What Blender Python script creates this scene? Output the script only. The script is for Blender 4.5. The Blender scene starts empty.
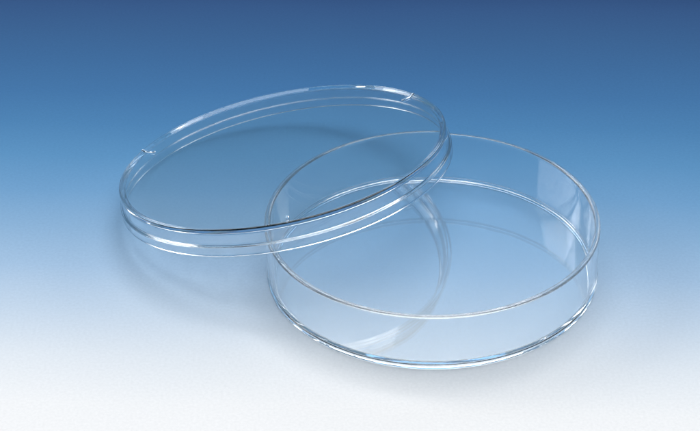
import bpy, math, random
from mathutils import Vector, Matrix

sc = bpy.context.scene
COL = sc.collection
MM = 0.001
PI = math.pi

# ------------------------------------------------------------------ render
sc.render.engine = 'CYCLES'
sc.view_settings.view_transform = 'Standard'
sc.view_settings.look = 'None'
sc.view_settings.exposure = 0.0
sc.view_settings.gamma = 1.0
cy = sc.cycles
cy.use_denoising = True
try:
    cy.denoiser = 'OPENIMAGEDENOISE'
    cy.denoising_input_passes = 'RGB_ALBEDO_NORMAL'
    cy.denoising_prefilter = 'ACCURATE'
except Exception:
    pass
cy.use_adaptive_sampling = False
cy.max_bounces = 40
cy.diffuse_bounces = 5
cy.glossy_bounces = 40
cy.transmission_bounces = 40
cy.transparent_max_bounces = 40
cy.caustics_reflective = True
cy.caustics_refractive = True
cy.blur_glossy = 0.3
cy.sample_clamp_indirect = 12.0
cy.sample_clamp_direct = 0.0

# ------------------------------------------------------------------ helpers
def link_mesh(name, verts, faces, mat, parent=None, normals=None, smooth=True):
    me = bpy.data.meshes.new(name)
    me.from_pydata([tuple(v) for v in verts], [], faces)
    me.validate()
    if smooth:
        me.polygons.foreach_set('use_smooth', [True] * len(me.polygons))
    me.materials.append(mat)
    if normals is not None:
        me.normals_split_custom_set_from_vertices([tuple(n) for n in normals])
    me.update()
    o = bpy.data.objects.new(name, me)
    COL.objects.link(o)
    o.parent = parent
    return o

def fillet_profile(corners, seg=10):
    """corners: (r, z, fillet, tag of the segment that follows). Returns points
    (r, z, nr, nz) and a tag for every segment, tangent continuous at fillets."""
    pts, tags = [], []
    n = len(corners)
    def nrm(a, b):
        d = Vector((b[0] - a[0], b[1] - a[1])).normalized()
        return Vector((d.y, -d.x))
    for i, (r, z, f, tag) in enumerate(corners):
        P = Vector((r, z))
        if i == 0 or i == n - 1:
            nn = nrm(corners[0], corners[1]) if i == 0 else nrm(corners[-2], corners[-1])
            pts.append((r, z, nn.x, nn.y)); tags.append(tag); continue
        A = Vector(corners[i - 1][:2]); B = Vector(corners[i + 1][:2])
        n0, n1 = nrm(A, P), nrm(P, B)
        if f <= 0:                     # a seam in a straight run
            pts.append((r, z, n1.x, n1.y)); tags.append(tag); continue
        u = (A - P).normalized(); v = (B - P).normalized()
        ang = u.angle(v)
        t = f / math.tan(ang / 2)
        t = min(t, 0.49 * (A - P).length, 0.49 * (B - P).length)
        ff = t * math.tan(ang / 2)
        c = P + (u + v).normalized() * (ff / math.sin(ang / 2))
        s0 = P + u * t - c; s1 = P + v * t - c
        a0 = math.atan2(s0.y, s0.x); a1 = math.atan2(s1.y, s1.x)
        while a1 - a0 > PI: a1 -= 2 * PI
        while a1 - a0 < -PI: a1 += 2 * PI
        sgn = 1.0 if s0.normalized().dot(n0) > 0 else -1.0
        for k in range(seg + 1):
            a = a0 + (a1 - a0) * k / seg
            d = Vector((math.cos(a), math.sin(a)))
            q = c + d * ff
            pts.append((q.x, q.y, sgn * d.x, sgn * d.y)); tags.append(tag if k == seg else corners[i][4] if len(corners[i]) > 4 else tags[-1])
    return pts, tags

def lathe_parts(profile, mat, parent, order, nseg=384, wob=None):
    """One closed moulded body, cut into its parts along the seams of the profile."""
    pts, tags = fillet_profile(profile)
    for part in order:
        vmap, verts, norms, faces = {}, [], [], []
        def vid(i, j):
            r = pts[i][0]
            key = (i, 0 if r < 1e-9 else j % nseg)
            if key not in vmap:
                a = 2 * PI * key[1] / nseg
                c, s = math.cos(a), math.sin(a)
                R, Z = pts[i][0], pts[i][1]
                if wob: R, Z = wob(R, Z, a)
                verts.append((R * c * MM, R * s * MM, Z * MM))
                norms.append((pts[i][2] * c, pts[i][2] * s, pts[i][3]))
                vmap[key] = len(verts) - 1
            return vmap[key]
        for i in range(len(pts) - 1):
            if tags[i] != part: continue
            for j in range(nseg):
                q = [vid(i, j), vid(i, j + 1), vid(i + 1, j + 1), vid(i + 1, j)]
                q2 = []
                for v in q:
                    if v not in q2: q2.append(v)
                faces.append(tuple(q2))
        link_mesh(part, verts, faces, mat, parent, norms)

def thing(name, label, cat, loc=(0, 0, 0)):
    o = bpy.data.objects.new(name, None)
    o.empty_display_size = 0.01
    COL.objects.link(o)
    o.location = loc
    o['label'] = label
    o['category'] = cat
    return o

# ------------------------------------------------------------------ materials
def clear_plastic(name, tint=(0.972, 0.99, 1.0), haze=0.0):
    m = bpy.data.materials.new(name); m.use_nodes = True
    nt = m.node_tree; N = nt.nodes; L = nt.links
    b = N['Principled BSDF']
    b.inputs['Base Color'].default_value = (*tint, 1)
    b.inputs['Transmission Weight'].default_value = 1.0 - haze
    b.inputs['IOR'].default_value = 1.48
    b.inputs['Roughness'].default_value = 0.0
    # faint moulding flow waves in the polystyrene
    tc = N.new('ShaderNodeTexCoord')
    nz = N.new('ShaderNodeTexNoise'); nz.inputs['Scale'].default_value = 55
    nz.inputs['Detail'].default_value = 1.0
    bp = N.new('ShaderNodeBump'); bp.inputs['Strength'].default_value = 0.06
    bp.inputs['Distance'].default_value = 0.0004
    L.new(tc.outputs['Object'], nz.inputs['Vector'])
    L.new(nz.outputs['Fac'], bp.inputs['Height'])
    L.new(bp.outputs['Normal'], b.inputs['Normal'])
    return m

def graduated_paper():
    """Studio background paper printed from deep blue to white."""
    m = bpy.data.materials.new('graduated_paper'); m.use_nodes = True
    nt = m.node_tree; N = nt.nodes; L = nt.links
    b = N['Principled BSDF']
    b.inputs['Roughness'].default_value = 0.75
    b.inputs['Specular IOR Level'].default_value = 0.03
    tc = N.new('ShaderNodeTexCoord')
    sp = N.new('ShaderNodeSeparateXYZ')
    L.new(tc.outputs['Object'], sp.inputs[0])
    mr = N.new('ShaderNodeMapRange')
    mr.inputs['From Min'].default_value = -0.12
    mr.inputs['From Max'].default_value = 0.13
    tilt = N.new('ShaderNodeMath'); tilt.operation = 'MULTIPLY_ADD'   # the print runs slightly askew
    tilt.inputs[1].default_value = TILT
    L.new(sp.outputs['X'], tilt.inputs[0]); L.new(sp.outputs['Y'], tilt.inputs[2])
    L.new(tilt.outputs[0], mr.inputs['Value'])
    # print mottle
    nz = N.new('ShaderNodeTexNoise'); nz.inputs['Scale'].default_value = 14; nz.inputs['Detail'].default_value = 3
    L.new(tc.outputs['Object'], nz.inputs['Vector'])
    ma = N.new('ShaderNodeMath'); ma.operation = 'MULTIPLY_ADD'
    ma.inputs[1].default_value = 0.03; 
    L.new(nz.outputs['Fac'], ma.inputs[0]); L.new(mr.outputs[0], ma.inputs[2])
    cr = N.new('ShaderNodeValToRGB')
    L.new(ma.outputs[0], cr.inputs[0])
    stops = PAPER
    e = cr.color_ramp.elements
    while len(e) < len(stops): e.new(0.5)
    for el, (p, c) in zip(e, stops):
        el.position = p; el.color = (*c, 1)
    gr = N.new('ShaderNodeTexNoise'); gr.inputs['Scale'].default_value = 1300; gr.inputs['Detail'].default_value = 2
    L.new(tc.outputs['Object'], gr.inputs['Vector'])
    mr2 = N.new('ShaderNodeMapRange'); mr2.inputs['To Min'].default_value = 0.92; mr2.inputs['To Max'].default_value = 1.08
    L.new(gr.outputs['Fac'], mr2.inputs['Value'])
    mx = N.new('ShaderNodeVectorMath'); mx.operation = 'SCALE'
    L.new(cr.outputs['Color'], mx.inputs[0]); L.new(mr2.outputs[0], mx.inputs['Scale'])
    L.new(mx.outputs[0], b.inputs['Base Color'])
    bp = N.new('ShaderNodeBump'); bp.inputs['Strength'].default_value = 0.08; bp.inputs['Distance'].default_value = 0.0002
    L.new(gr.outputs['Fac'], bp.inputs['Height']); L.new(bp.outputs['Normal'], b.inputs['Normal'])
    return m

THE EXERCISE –
Repeat, word for word and with no pictures, only the lines running from the beginning of the data to the line that contains "PI = math.pi".

RIGHT ANSWER –
What Blender Python script creates this scene? Output the script only. The script is for Blender 4.5. The Blender scene starts empty.
import bpy, math, random
from mathutils import Vector, Matrix

sc = bpy.context.scene
COL = sc.collection
MM = 0.001
PI = math.pi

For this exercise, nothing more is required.